In Japan, of course, each region is making efforts to develop its industry and culture with originality; however, centralization of industries and culture in Tokyo is more advanced than the distribution of the population. It seems that the way of thinking "it's better to stay the same than be different" is underlying these trends.

This trend of centralization and distribution is more obvious when looking at the traffic distribution of Internet. In Japan, Internet traffic is most heavy in Tokyo. Subtracting traffic heading overseas, I think it is because Internet content is centralized in Tokyo. Traffic is centralized in major cities in the U.S as well, but there is more distribution in each area. On the other hand, it was previously obvious that world Internet traffic was converging in the United States, but there is a gradually growing trend of global distribution as the Internet spreads out to each region and content becomes more developed. This is a natural movement of the Internet, which is characterized as a sender of information of itself, not simply a receiver. In this regards, Japan is the rare case.

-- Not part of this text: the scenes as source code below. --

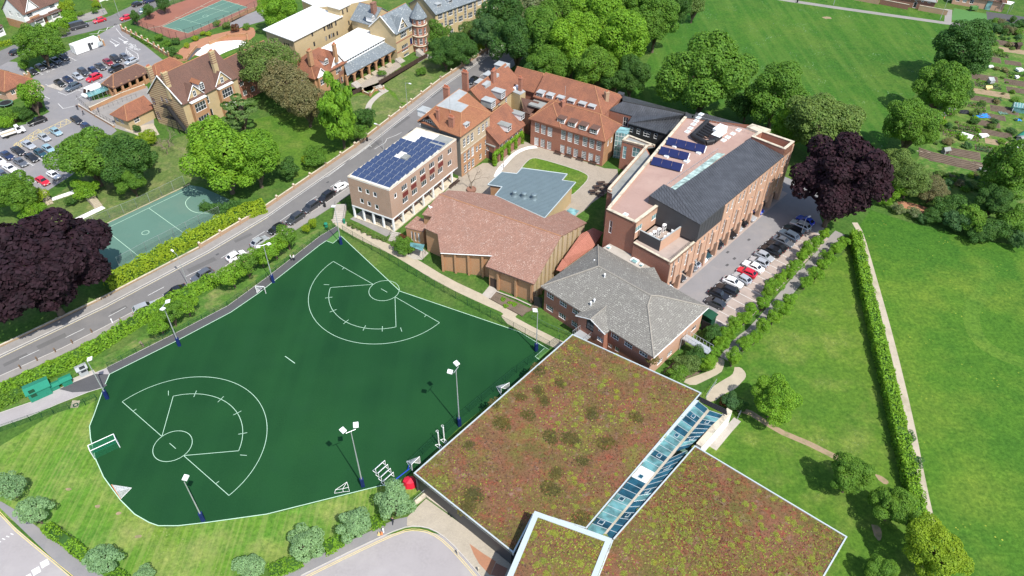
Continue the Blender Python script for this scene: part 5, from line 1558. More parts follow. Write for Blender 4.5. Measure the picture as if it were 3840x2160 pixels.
 facade(r5, q[0], q[1], 0, 7.6, 'brick_red', [(tall, 1.25, 2.5, 4, 5), (low, 1.2, 2.3, 4, 5), ('C1388,634', 4.8, 0.75, 9, 2)])
 facade(r5, q[1], q[2], 0, 7.6, 'brick_orange', [([(2.5, 5.2), (4.5, 5.2)], 0.9, 1.5, 2, 3)])
 facade(r5, q[2], q[3], 0, 7.6, 'brick_red')
 facade(r5, q[3], q[0], 0, 7.6, 'brick_red')
 roof4(r5, q, 7.6, 11.2, 'roof_red', 0, 3.2, 3.6)
 bay = rect(A - UA * 0.05 - V((0, 0, 0)), A + VA * 8.2 - UA * 0.05, 6.0)
 roof4(r5, bay, 7.75, 11.0, 'roof_red', 1, 3.4, 0)
 for s in ('C1552,655', 'C1655,690', 'C1762,720', 'C1868,755'): dormer(r5, pt(s, 8.7), VA, 1.9, 1.2, 2.6, 4, 2, 'roof_brown', 'white')
 chimney(r5, at(pt('C1575,500', 11.0), 0), 9.5, 12.2, 0.9, 0.8, 0.5, 1)
 MB().tube(pt('C1590,480', 11.5), pt('C1590,480', 11.5) + V((0, 0, 4.5)), 0.04, 5).build('aerial_mast', MT['grey_metal'], r5)
 # attic block behind
 r6 = building('attic_block', 'clay-tiled hipped block with row of six white dormers', P2(20, 166))
 A, B = P2(5.3, 174.6), P2(21.6, 165.1)
 q = rect(A, B, 11.5)
 roof4(r6, q, 9.3, 13.0, 'roof_red', 0, 0, 5.0)
 for a, b in zip(q, q[1:] + q[:1]): facade(r6, a, b, 0, 9.3, 'brick_red')
 gable_wall(r6, q[3], q[0], 9.3, 13.0, 'brick_red')
 for s in ('C1348,405', 'C1440,428', 'C1542,452', 'C1647,482', 'C1752,510', 'C1845,535'): dormer(r6, pt(s, 9.7), VA, 1.75, 1.15, 2.4, 4, 2, 'lead', 'white')
 chimney(r6, at(pt('C1992,445', 10.5), 0), 8, 12.6, 1.0, 0.9, 0.5, 2, 'brick_wall')
 g0 = [A - UA * 0.1, B - UA * 0.1, B - UA * 3.2, A - UA * 3.2]
 MB().prism(g0, 7.8, 8.2).build('lead_gutter', MT['flat_grey'], r6)
 gl = [pt(s, 8.0) for s in ('C1880,545', 'C2010,470', 'C2040,500', 'C1900,585')]
 MB().prism(gl, 0, 8.0).build('stair_link', MT['brick_red'], r6)
 MB().prism(gl, 8.0, 8.1).build('flat_roof', MT['flat_grey'], r6)
old_school()

def black_block():
 z0, z1 = 8.2, 9.7
 f = [pt('D210,287', z0), pt('D440,346', z0), pt('D400,416', z0), pt('D775,522', z0), pt('D930,372', z0), pt('D962,330', z1), pt('D350,205', z1)]
 b = [pt('D1052,338', z0), pt('D340,146', z0)]
 r = building('black_clad_block', 'black weatherboarded block with dark seamed metal roof beside the woodland', f[3])
 roofp = [[f[0], f[1], f[5], f[6]], [f[1], f[2], f[3], f[4], f[5]], [f[6], f[5], b[0], b[1]]]
 MB().slab(roofp, 0.22).build('roof', MT['seam_dark'], r)
 ridge_line(r, f[6], f[5], 'timber_black', 0.1)
 for pl in roofp: seams(r, pl, f[4] - f[3], 0.6, MT['dark_metal'], 0.07, 0.06)
 g = [at(p, 0) for p in f]
 cen = sum(g, V((0, 0, 0))) / len(g)
 g = [p + (cen - p).normalized() * 0.35 for p in g]
 facade(r, g[2], g[3], 0, z0 - 0.2, 'timber_black', [('D430,478 500,497 665,543', 0.9, 1.4, 1, 2), ('D580,522', 1.7, 1.4, 2, 2)])
 facade(r, g[3], g[4], 0, z0 - 0.2, 'timber_black')
 facade(r, g[1], g[2], 0, z0 - 0.2, 'timber_black')
 facade(r, g[0], g[1], 0, z0 - 0.2, 'brick_red', [('D375,405', 1.3, 2.6, 2, 2)])
 h = [at(p, 0) for p in b]
 facade(r, h[0] + V((-0.4, -0.3, 0)), h[1], 0, z0 - 0.2, 'timber_black')
 facade(r, h[1], g[0], 0, z0 - 0.2, 'brick_red')
 MB().cb(pt('D325,175', z0), 1.6, 1.4, 1.4, -0.5).build('vent_box', MT['dark_metal'], r)
 MB().prism([at(pt(s, 10), 0) for s in ('D940,380', 'D1012,400', 'D1015,350', 'D960,318')], 8, 10.3).build('stair_head', MT['dark_metal'], r)
 # glazed link
 a, c = pt('D283,500', 7.2), pt('D395,520', 7.2)
 a, c = at(a, 0), at(c, 0)
 v = nrm2(c - a)
 n = V((v.y, -v.x, 0))
 gl = MB().box(a, c - a, -n * 3, V((0, 0, 7.1))).build('glazed_link', MT['glass_teal'], r)
 for k in range(5):
  MB().box(a.lerp(c, k / 4) - v * 0.03, v * 0.06, n * 0.05, V((0, 0, 7.1))).build('mullion', MT['white_metal'], gl)
  MB().box(at(a, 1.4 * k + 0.6) + n * 0.002, c - a, n * 0.05, V((0, 0, 0.06))).build('transom', MT['white_metal'], gl)
 q = [pt(s, 8.0) for s in ('D1060,310', 'D1130,320', 'D1545,435', 'D1530,460', 'D1000,400')]
 MB().slab([q], 0.2).build('rear_roof', MT['seam_dark'], r)
 MB().prism([at(p, 0) for p in q], 0, 7.6).build('rear_wall', MT['timber_black'], r)
black_block()

# ---------------------------------------------------------------- 7 sports centre with planted roofs and glazed street
def tuft_field(root, poly, z, n, name='sedum_tuft'):
 ks = poly
 x0, x1 = min(p.x for p in ks), max(p.x for p in ks)
 y0, y1 = min(p.y for p in ks), max(p.y for p in ks)
 def inside(p):
  c = False
  for i in range(len(ks)):
   a, b = ks[i], ks[i - 1]
   if (a.y > p.y) != (b.y > p.y) and p.x < (b.x - a.x) * (p.y - a.y) / (b.y - a.y) + a.x: c = not c
  return c
 out = []
 while len(out) < n:
  p = V((random.uniform(x0, x1), random.uniform(y0, y1), z))
  if inside(p): out.append(p)
 return out
TUFT = None
def leaf_disc(n, R, h, size):
 m = MB()
 for i in range(n):
  a, rr = random.uniform(0, 6.283), R * random.random() ** 0.8
  c = V((rr * math.cos(a), rr * math.sin(a), h * (1 - (rr / R) ** 2) * random.uniform(0.5, 1)))
  nn = V((random.uniform(-0.7, 0.7), random.uniform(-0.7, 0.7), 1)).normalized()
  e = nn.orthogonal().normalized() * size * random.uniform(0.6, 1.2)
  f = nn.cross(e)
  m.poly([c - e - f, c + e - f, c + e + f, c - e + f])
 return m.mesh('sedum_tuft', uv=False)
MT['sedum_lime'] = leafm('lime sedum', (0.3, 0.36, 0.06), 0.35)
MT['sedum_dark'] = leafm('dark moss', (0.12, 0.115, 0.035), 0.5)
MT['sedum_red'] = leafm('red sedum', (0.22, 0.08, 0.05), 0.5)
MT['sedum_brown'] = leafm('brown sedum', (0.2, 0.12, 0.08), 0.5)
def sports_centre():
 z = 4.5
 q1 = [pt(s, z) for s in ('W1040,1190', 'W1292,1392', 'W1345,1290', 'W1475,1330', 'W1765,988', 'W1440,840')]
 q2 = [pt(s, z) for s in ('W1540,1357', 'W1460,1560', 'W2010,1560', 'W2132,1350', 'W1748,1120')]
 z3 = 7.6
 q3 = [pt(s, z3) for s in ('W1345,1285', 'W1262,1480', 'W1240,1540', 'W1460,1560', 'W1540,1355')]
 r = building('sports_centre', 'sports centre with wide reddish sedum roofs either side of a glazed street', q1[0])
 out = []
 for nm, q, zz in (('main', q1, z), ('side', q2, z), ('upper', q3, z3)):
  MB().prism(q, zz - 0.55, zz - 0.12).build('sedum_roof', MT['sedum'], r)
  n = len(q)
  ar = sum(q[i].x * q[(i + 1) % n].y - q[(i + 1) % n].x * q[i].y for i in range(n))
  qq = q if ar > 0 else q[::-1]
  for i in range(n):
   a, b = qq[i], qq[(i + 1) % n]
   u = nrm2(b - a)
   inn = V((-u.y, u.x, 0))
   w = 0.75 if nm == 'upper' else 0.2
   MB().box(at(a, zz - 0.6), b - a - u * w * 0.98, inn * w, V((0, 0, 0.62))).build('roof_edge', MT['coping_metal'], r)
   facade(r, at(a, 0) + inn * 0.35, at(b, 0) + inn * 0.35, 0, zz - 0.5, 'dark_metal' if nm != 'upper' else 'coping_metal')
 # glazed street
 za = 4.05
 L1 = [pt('N822,788', za), pt('O748,990', za)]
 L2 = [pt('N912,858', za), pt('O925,1055', za)]
 L3 = [pt('N932,876', za), pt('O948,1060', za)]
 R4 = [pt('N1058,918', za), pt('N728,1228', za)]
 R5 = [pt('O1745,235', za), pt('O1030,1105', za)]
 MB().prism([L1[0], L1[1], R5[1], R5[0], R4[1], R4[0]], 0.02, 0.3).build('street_floor', MT['court_green'], r)
 def panes(a, b, n, w=0.75, skip=()):
  ps = []
  for i in range(n):
   p, q = a[0].lerp(a[1], i / n), a[0].lerp(a[1], (i + 1) / n)
   s, t = b[0].lerp(b[1], (i + 1) / n), b[0].lerp(b[1], i / n)
   mt = MT['white_metal'] if i in skip else MT['glass_roof' if random.random() < w else 'glass_roof_dark']
   MB().slab([[p, q, s, t]], 0.05).build('roof_pane', mt, r)
   d = nrm2(q - p)
   MB().box(p + V((0, 0, 0.01)), t - p, d * 0.06, V((0, 0, 0.07))).build('glazing_bar', MT['coping_metal'], r)
   if i % 4 == 2:
    c = (p + q + s + t) / 4
    e, f = (q - p) * 0.6, (t - p) * 0.3
    MB().box(c - e / 2 - f / 2 + V((0, 0, 0.05)), e, f, V((0, 0, 0.12))).build('opening_vent', MT['coping_metal'], r)
    MB().slab([[c - e * 0.4 - f * 0.4 + V((0, 0, 0.2)), c + e * 0.4 - f * 0.4 + V((0, 0, 0.2)), c + e * 0.4 + f * 0.4 + V((0, 0, 0.2)), c - e * 0.4 + f * 0.4 + V((0, 0, 0.2))]], 0.02).build('vent_pane', MT['glass_roof_dark'], r)
 panes(L1, L2, 24, skip=(13, 14))
 mid3 = [L3[0], L3[0].lerp(L3[1], 0.36)]
 panes(mid3, R4, 9, 0.4)
 panes([L3[0].lerp(L3[1], 0.42), L3[1]], R5, 14, 0.05)
 MB().slab([[L2[0], L2[1], L3[1], L3[0]]], 0.3).build('gutter', MT['path_dusty'], r)
 MB().slab([[L1[0] + V((-1.0, 0.3, 0.3)), L1[1] + V((-0.7, 0.6, 0.3)), L1[1] + V((0, 0, 0.3)), L1[0] + V((0, 0, 0.3))]], 0.5).build('upstand', MT['coping_metal'], r)
 # white garden wall on the lawn side
 a, b = pt('N1150,880', 3.6), pt('N850,1225', 3.6)
 v = nrm2(b - a)
 n = V((-v.y, v.x, 0))
 MB().box(at(a, 0), at(b, 0) - at(a, 0), -n * 0.9, V((0, 0, 3.4))).build('garden_wall', MT['render'], r)
 MB().box(at(a, 3.4), at(b, 0) - at(a, 0), -n * 0.95, V((0, 0, 0.25))).build('wall_coping', MT['stone'], r)
 for k in range(4):
  p, q = pt('N%d,%d' % (825 + 4 * k, 750 + 14 * k), 4.2), pt('N%d,%d' % (1090 + 2 * k, 878 + 14 * k), 4.2)
  MB().box(p, q - p, V((0.1, 0.12, 0)), V((0, 0, 0.2))).build('pergola_beam', MT['black_paint'], r)
 # sedum hummocks: the countable ones
 me = [leaf_disc(260, 1.0, 0.24, 0.075) for _ in range(3)]
 for i in range(3): me[i].materials.append(MT['sedum_lime'])
 cnt = 0
 for q, n, zz in ((q2, 150, z - 0.12), (q1, 90, z - 0.12), (q3, 50, z3 - 0.12)):
  if q is q1: pool = [p for p in tuft_field(r, q, zz, n * 5) if p.x > 6 or p.y > 80][:n]
  else: pool = tuft_field(r, q, zz, n)
  for p in pool:
   s = random.uniform(0.2, 0.55)
   instance('sedum_tuft', me[cnt % 3], r, [MT['sedum_lime']], Matrix.Translation(p - ORG[r.name]) @ Matrix.Rotation(random.uniform(0, 6), 4, 'Z') @ Matrix.Diagonal((s, s, s * 0.8, 1)))
   cnt += 1
 for s in 'W1355,930 W1410,965 W1355,985 W1328,1045 W1262,1065 W1178,1120 W1385,1100 W1435,1105 W1490,1040 W1525,1115 W1465,1160 W1400,1190 W1385,1230 W1190,1245 W1175,1275 W1460,1310 W1310,1000 W1370,1010 W1600,1050 W1245,1015 W1640,900'.split():
  k = random.uniform(1.3, 2.1)
  instance('moss_hummock', me[cnt % 3], r, [MT['sedum_dark']], Matrix.Translation(pt(s, z - 0.15) - ORG[r.name]) @ Matrix.Rotation(random.uniform(0, 6), 4, 'Z') @ Matrix.Diagonal((k, k * 0.8, k * 0.4, 1)))
  cnt += 1
 # the rest of the low planting as loose stuff
 for q, n, mt, zz in ((q1, 9000, 'sedum_brown', z), (q2, 4500, 'sedum_red', z), (q1, 2200, 'sedum_red', z), (q2, 7500, 'sedum_lime', z), (q1, 4500, 'sedum_lime', z), (q2, 4000, 'sedum_brown', z), (q3, 3000, 'sedum_lime', z3), (q3, 2500, 'sedum_brown', z3)):
  m = MB()
  sd = (random.uniform(0, 50), random.uniform(0, 50))
  for p in tuft_field(r, q, zz - 0.1, n):
   f = math.sin(p.x * 0.31 + sd[0]) + math.sin(p.y * 0.37 + sd[1]) + math.sin((p.x + p.y) * 0.17 + sd[0]) + math.sin((p.x - p.y) * 0.7 + sd[1]) * 0.6
   if f + random.uniform(-1.6, 1.6) < 0.1: continue
   nn = V((random.uniform(-0.8, 0.8), random.uniform(-0.8, 0.8), 1)).normalized()
   e = nn.orthogonal().normalized() * random.uniform(0.05, 0.14)
   g_ = nn.cross(e)
   m.poly([p - e - g_, p + e - g_, p + e + g_, p - e + g_])
  tag(m.build('sedum_planting', MT[mt], r, uv=False), kind='stuff')
MT['glass_roof'] = glassm('pale teal roof glass', (0.1, 0.23, 0.235), 0.05, 0.8)
MT['glass_roof_dark'] = glassm('deep teal roof glass', (0.012, 0.06, 0.09), 0.05, 0.92)
sports_centre()

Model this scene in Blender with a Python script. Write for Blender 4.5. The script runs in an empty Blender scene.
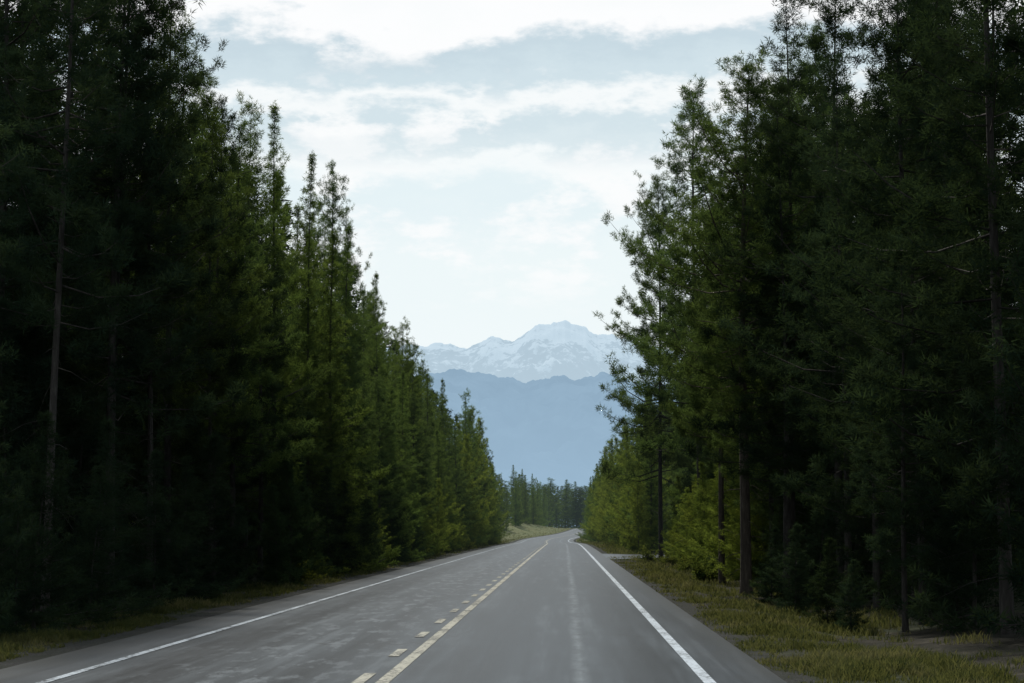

Considering that the Internet is becoming ever-present in our society, and that the Japanese society and economy is increasingly becoming more involved on an international level, our future will be influenced by whether or not we can fit our consciousness and actions into such an environment. In order to measure the changes in consciousness structure and how well concrete actions are undertaken based on those changes, I believe that it would be a good thing if there is a shift from centralization to distribution in society.